9. Let them do as much as possible.

Sometimes I’m so busy trying to show off my knowledge, I forget to let my friend participate! I had to remind myself to let Nicole hold the GPS (and not lead the way to where I knew the cache was!) Or let somebody take the lead on a hike or kayak.

I could see the cache from the road, but I let Raven have the thrill of the find.

There’s a fine like between giving them knowledge and not letting them learn anything on their own. Sometimes, falling in the lake IS the best way to teach somebody how NOT to get out of a kayak!

10. Ask if they’re having a good time.

It’s usually pretty obvious, but asking if your friend likes it is okay too. I try to keep an eye on facial expressions and body language as well.

I took the gang from Up With People kayaking. Look at how much fun they're having!

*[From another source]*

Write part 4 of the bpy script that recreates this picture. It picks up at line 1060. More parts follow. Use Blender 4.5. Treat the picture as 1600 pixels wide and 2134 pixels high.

When I was in college, I liked to ride the bus across town to go ice skating on Friday afternoons. Since I liked it, I had a stream of friends that I took along. Some liked it, some didn’t. But when I took my friend Elise, I made the mistake of not paying attention to HER. I was busy skating around and I didn’t realize that she was taking fall after fall. After about thirty minutes she begged me to go home. If I had been paying more attention, I would have realized that she wasn’t having a good time and cut the trip short.

11. Don’t expect everybody to love it.

Just like with Elise, I have plenty of friends that never want to go Fill-In-The-Blank with me again. It just wasn’t their cup of tea. But for every person who said “Thanks. I’d always wanted to try it and now I have. Bye!” there is somebody else who’s asked me: How do I register to find geocaches? Where should I buy a kayak? Or Can we go again?

Remember, your goal is to INTRODUCE somebody to what interests you. It’s up to them after that!